Along the way Lee finds Clementine, a young girl who had been living in her tree house waiting for her parents to return. Her babysitter is zombie food, and you are now all she has. It is unknown if her parents are even alive at this point, though all signs point to the negative. Clementine and Lee set off to find help. That is your setup for the game.
If shooting zombies in the face and running and gunning everything in your path is what you are looking for, then The Walking Dead is probably not going to be your cup of tea. Much like the comics, and the TV series, the game is about the characters, and how they cope with what they have to do in this new world they are all stuck in.
There is a lot of talking, and a lot of character development. There is action, a lot of it actually, and done in brutal fashion. They don’t let it dominate the story though, and it works here. Breaking up the action with so much dialog proves to add to the games lasting effect on the gamer. You learn who these people are that you are with, which causes you to start to care about them, adding a sense of consequence to the game. Breaking up the action has the added bonus of making the moments you do come up against the walkers seem that much more awesome.

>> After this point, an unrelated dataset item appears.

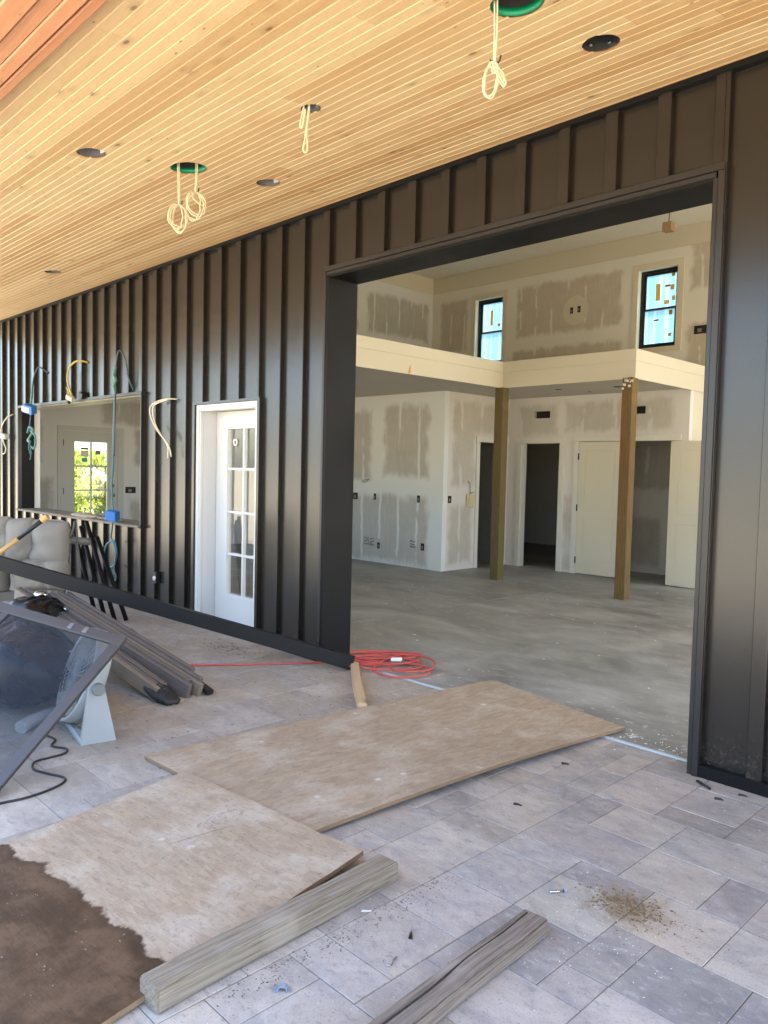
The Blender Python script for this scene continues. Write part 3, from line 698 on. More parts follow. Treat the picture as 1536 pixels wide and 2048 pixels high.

The controls make the game play as sort of a choose your own adventure movie. You move Lee with the left stick, while moving the onscreen reticle around to find items with the right stick. Actions are mapped to the face buttons, you will get an indication if you are looking at something you can interact with. A little map will pop up with which face button will perform which action.
Dialog is done with each face button being mapped to a different phrase for Lee to use, ranging from polite and kind to downright rude and abrasive. Sometimes you can take your time on making choices, but there are some conversations, usually the ones that will shape the story, where you have to choose your response in a hurry. The people you interact with will remember your choices, and it will affect the way they respond to you later in the game. You don’t get to see to much of that in the first episode, but Telltale claims that these decisions will absolutely affect things throughout the whole series.
Of course if you enjoy things, you will want to go through again and see just how things play out when you choose different chat options. I can assure you that it can mix it up, sometimes drastically. I started over, made a different decision early on, and not only did it change the time that things went down, they went down with different people. The Walking Dead offers multiple save slots, so feel free to experiment and create the Lee Everett that you want to use.
Lee is part of a separate group from the comic series, but you will run into plenty of familiar faces just in this first episode alone. The Walking Dead, like it’s comic and TV counterparts, is all about the characters, its not about shotgunning zombies in the face. The game is chock full of interesting characters and conversations, and some heavy decisions that you have to make for the group. Add on to that some brutal zombie violence, The Walking Dead Fans will find themselves right at home, in my opinion. I for one can’t wait for Episode 2!!
Final Score: 4.5 out of 5
Comments:
I’m going to start playing this on my PC tonight.
Highly recommended, I’ve finished my second playthrough, and I am considering a third just to see what else can be changed.
That’s what I like to hear! I’m pumped up to play it now.